Il suffit d’une petite étincelle pour embraser tout un pays ou le faire basculer dans l’horreur. Actuellement, les manifestations récurrentes, les grèves des syndicats, les propos belliqueux tenus dans les médias, etc., sont autant d’éléments qui font redouter ces vagues de violences. Il est donc urgent d’en prendre la mesure et de chercher ensemble les solutions appropriées.
Les élections législatives prévues initialement au dernier trimestre 2012, puis au printemps 2013, ont finalement été repoussées à la première semaine du mois de juillet : pourquoi ?
Le report des élections est dû essentiellement au climat de tensions. Les partis politiques (composant la Coalition « Arc-en-Ciel) », les associations de défense des droits de l’Homme et les organisations de la société civile (regroupés au sein du « Collectif Sauvons le Togo ») exigent, avant la tenue des élections législatives, qu’un dialogue soit mené, non seulement sur le cadre électoral mais également sur les réformes préconisées par l’Accord politique global de 2006 et rappelées par la CVJR. Le gouvernement et d’autres partis (notamment l’Union pour la République et l’Union des forces de changement ») soutiennent que seules les législatives permettront de mettre en place le cadre approprié pour ces réformes. Pour ma part, je pense qu’un accord sur certaines questions importantes doit être trouvé dans les meilleurs délais pour éviter que ces législatives n’occasionnent d’autres violences.
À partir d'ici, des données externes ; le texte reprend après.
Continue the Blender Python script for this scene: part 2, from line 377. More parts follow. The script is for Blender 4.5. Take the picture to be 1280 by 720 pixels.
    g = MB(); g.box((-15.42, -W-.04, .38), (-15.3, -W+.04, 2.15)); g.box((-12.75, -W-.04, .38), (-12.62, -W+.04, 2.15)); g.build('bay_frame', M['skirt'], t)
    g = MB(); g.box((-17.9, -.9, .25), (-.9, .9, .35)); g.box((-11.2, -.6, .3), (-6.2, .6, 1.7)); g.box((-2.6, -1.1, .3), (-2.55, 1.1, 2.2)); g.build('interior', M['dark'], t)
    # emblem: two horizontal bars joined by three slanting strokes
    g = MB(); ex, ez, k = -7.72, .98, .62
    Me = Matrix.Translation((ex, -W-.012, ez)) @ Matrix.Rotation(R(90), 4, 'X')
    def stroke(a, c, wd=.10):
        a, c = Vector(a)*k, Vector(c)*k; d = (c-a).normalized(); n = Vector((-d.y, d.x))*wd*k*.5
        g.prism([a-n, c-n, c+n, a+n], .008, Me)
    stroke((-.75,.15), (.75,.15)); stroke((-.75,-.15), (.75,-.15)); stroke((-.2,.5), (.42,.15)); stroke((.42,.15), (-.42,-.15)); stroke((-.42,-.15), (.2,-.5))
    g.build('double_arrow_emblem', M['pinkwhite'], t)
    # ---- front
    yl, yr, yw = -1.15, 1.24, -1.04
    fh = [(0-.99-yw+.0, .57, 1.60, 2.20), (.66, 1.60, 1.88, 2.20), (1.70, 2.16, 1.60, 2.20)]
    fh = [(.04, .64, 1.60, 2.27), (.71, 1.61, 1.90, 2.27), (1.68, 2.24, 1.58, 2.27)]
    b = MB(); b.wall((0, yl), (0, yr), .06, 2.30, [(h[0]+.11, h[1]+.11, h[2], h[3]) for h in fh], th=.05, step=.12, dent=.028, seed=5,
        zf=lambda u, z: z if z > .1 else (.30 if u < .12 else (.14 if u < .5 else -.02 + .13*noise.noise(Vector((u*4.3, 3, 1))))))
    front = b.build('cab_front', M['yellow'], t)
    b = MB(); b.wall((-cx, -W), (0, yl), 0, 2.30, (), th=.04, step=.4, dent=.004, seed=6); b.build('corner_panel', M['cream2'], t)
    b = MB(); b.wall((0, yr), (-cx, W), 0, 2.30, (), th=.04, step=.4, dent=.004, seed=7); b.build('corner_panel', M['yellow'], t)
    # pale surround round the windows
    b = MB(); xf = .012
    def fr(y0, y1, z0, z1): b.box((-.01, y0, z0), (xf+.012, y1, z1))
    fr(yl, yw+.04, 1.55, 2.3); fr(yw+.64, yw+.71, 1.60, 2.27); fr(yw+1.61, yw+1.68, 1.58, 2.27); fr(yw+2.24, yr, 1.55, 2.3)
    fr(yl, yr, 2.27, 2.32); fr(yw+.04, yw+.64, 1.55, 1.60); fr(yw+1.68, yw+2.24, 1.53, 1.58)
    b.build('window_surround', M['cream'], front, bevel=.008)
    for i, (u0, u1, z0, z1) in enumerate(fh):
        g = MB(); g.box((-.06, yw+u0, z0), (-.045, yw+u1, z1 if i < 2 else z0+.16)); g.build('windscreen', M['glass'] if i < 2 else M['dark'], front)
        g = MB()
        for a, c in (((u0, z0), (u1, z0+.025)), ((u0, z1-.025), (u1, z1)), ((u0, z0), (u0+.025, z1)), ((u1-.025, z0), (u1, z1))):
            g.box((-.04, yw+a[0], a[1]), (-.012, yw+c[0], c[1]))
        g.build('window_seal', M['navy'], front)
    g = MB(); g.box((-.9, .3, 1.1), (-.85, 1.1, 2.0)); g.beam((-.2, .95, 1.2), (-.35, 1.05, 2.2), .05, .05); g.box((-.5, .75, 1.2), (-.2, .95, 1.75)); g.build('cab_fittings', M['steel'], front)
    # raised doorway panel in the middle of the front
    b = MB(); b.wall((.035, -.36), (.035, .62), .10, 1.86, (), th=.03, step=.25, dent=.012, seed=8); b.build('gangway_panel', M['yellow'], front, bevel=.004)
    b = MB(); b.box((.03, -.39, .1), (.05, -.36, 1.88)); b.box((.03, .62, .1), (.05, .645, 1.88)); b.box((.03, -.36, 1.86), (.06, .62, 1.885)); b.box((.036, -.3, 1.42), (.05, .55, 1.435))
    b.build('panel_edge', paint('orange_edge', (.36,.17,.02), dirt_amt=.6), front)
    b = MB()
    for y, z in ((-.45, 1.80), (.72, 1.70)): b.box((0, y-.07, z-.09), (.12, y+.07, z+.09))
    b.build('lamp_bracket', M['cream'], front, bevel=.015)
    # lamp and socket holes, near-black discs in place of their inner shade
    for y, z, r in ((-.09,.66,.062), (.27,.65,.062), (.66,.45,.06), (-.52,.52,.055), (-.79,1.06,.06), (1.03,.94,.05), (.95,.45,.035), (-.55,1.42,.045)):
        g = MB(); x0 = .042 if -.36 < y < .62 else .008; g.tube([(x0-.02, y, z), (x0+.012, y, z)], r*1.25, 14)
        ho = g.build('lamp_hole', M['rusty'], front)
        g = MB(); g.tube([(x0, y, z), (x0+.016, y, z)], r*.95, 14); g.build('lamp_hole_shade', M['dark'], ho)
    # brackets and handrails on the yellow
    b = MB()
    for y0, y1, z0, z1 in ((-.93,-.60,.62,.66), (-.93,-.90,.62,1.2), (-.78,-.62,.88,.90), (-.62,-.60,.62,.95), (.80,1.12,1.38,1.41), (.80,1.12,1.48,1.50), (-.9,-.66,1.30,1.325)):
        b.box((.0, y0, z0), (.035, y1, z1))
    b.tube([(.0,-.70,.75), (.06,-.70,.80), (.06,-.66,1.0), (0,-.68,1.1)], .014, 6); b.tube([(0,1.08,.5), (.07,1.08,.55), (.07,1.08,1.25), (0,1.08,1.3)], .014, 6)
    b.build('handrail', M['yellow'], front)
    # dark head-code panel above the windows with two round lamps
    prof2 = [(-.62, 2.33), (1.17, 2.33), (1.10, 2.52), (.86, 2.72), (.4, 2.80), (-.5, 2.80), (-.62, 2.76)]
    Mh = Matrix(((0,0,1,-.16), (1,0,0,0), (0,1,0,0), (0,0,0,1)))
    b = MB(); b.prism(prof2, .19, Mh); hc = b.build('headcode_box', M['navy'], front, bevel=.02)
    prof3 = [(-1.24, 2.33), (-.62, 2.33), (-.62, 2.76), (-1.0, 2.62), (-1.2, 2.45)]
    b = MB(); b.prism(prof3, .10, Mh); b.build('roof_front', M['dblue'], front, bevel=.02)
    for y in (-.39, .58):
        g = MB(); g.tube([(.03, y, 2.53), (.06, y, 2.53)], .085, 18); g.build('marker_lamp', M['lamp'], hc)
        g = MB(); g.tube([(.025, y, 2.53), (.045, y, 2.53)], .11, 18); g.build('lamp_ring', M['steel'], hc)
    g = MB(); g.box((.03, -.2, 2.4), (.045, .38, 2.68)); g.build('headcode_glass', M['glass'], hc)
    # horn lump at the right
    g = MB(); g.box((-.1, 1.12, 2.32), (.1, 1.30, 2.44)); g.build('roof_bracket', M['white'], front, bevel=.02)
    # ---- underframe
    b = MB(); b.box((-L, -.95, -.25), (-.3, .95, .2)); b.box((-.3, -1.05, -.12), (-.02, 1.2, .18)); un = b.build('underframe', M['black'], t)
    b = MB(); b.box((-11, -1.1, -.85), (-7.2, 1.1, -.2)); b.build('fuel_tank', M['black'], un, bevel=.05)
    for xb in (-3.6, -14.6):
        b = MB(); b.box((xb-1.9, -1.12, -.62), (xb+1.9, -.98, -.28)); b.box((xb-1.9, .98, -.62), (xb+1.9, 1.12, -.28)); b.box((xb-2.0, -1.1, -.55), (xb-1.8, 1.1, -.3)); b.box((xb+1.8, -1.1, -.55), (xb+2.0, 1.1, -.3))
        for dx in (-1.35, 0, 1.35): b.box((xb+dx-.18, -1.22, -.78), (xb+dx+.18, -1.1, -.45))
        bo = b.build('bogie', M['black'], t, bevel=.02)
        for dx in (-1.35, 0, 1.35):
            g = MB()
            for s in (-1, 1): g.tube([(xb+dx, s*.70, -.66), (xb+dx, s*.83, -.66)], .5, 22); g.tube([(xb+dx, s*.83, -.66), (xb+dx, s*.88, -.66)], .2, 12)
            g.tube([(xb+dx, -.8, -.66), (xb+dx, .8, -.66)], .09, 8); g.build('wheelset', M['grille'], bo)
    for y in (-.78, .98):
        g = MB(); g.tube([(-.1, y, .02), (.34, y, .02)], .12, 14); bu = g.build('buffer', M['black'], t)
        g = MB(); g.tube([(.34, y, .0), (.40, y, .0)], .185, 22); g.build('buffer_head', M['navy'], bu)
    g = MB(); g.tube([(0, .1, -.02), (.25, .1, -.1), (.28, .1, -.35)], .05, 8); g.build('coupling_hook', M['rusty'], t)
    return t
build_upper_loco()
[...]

Depuis votre retour au Togo en 2008, comment décririez-vous l’évolution politique et économique de votre pays ?
Le Togo a réalisé des avancées incontestables, notamment au plan de la réhabilitation des infrastructures, de la création d’emplois, de la relance de l’économie, du respect des droits de l’Homme, etc. Malheureusement, au cours de la même période, des manifestations récurrentes, des événements non élucidés, des arrestations contestées, des conflits ouverts entre partis politiques… ont constamment perturbé le climat sociopolitique. De même, la lutte pour l’alternance politique s’est beaucoup radicalisée à la veille des élections législatives. Je crois qu’il faut éviter deux excès : d’une part, vouloir réduire tous les enjeux de notre pays à un débat politique, et d’autre part, esquiver les questions politiques comme si elles n’avaient aucune importance. Tous ces défis doivent être relevés ensemble.